### Directions
Output all the material that follows, exactly as given.

### Collected material
++++++++++
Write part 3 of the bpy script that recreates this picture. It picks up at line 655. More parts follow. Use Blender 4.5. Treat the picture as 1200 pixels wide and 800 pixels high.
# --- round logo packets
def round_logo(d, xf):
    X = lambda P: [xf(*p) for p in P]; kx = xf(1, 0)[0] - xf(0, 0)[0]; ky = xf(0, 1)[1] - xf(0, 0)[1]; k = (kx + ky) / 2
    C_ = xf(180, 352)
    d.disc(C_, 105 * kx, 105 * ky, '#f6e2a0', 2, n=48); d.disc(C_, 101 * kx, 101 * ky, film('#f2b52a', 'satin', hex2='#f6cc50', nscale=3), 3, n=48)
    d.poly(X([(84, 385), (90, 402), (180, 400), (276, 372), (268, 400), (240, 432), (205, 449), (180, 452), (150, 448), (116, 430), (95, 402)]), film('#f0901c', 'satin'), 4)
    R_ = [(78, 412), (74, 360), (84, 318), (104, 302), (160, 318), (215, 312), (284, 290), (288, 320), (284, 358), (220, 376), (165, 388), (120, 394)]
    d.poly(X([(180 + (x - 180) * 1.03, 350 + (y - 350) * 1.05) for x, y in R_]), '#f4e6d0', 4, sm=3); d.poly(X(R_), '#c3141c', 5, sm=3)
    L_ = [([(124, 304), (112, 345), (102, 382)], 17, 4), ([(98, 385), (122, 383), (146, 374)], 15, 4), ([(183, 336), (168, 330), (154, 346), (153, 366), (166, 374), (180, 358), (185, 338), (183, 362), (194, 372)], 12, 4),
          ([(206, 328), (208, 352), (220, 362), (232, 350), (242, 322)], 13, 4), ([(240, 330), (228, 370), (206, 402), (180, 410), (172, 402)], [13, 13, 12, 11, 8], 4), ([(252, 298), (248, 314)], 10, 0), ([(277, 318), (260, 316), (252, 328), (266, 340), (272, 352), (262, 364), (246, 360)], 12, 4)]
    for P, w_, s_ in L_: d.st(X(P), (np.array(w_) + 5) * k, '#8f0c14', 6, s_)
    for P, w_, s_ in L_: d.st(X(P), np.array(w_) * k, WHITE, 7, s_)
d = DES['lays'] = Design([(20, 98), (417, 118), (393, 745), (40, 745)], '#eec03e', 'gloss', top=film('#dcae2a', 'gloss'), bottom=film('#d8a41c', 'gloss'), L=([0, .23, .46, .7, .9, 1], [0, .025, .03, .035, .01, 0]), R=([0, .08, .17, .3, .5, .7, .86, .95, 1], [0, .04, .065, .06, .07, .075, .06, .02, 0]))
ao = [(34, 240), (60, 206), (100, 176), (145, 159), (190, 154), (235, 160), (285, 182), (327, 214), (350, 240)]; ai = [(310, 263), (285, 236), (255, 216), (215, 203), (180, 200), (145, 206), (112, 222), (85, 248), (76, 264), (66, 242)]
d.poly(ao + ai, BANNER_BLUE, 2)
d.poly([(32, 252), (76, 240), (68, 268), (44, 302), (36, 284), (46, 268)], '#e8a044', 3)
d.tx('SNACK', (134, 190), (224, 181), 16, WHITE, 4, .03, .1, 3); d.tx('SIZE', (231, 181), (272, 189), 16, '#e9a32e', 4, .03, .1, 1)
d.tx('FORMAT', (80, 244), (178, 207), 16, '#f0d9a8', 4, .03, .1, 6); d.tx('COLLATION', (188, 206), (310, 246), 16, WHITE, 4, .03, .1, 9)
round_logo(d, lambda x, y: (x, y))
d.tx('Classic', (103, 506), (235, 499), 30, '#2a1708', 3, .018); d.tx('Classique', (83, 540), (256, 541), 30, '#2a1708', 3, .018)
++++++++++
### The completed task
Write part 3 of the bpy script that recreates this picture. It picks up at line 655. More parts follow. Use Blender 4.5. Treat the picture as 1200 pixels wide and 800 pixels high.
# --- round logo packets
def round_logo(d, xf):
    X = lambda P: [xf(*p) for p in P]; kx = xf(1, 0)[0] - xf(0, 0)[0]; ky = xf(0, 1)[1] - xf(0, 0)[1]; k = (kx + ky) / 2
    C_ = xf(180, 352)
    d.disc(C_, 105 * kx, 105 * ky, '#f6e2a0', 2, n=48); d.disc(C_, 101 * kx, 101 * ky, film('#f2b52a', 'satin', hex2='#f6cc50', nscale=3), 3, n=48)
    d.poly(X([(84, 385), (90, 402), (180, 400), (276, 372), (268, 400), (240, 432), (205, 449), (180, 452), (150, 448), (116, 430), (95, 402)]), film('#f0901c', 'satin'), 4)
    R_ = [(78, 412), (74, 360), (84, 318), (104, 302), (160, 318), (215, 312), (284, 290), (288, 320), (284, 358), (220, 376), (165, 388), (120, 394)]
    d.poly(X([(180 + (x - 180) * 1.03, 350 + (y - 350) * 1.05) for x, y in R_]), '#f4e6d0', 4, sm=3); d.poly(X(R_), '#c3141c', 5, sm=3)
    L_ = [([(124, 304), (112, 345), (102, 382)], 17, 4), ([(98, 385), (122, 383), (146, 374)], 15, 4), ([(183, 336), (168, 330), (154, 346), (153, 366), (166, 374), (180, 358), (185, 338), (183, 362), (194, 372)], 12, 4),
          ([(206, 328), (208, 352), (220, 362), (232, 350), (242, 322)], 13, 4), ([(240, 330), (228, 370), (206, 402), (180, 410), (172, 402)], [13, 13, 12, 11, 8], 4), ([(252, 298), (248, 314)], 10, 0), ([(277, 318), (260, 316), (252, 328), (266, 340), (272, 352), (262, 364), (246, 360)], 12, 4)]
    for P, w_, s_ in L_: d.st(X(P), (np.array(w_) + 5) * k, '#8f0c14', 6, s_)
    for P, w_, s_ in L_: d.st(X(P), np.array(w_) * k, WHITE, 7, s_)
d = DES['lays'] = Design([(20, 98), (417, 118), (393, 745), (40, 745)], '#eec03e', 'gloss', top=film('#dcae2a', 'gloss'), bottom=film('#d8a41c', 'gloss'), L=([0, .23, .46, .7, .9, 1], [0, .025, .03, .035, .01, 0]), R=([0, .08, .17, .3, .5, .7, .86, .95, 1], [0, .04, .065, .06, .07, .075, .06, .02, 0]))
ao = [(34, 240), (60, 206), (100, 176), (145, 159), (190, 154), (235, 160), (285, 182), (327, 214), (350, 240)]; ai = [(310, 263), (285, 236), (255, 216), (215, 203), (180, 200), (145, 206), (112, 222), (85, 248), (76, 264), (66, 242)]
d.poly(ao + ai, BANNER_BLUE, 2)
d.poly([(32, 252), (76, 240), (68, 268), (44, 302), (36, 284), (46, 268)], '#e8a044', 3)
d.tx('SNACK', (134, 190), (224, 181), 16, WHITE, 4, .03, .1, 3); d.tx('SIZE', (231, 181), (272, 189), 16, '#e9a32e', 4, .03, .1, 1)
d.tx('FORMAT', (80, 244), (178, 207), 16, '#f0d9a8', 4, .03, .1, 6); d.tx('COLLATION', (188, 206), (310, 246), 16, WHITE, 4, .03, .1, 9)
round_logo(d, lambda x, y: (x, y))
d.tx('Classic', (103, 506), (235, 499), 30, '#2a1708', 3, .018); d.tx('Classique', (83, 540), (256, 541), 30, '#2a1708', 3, .018)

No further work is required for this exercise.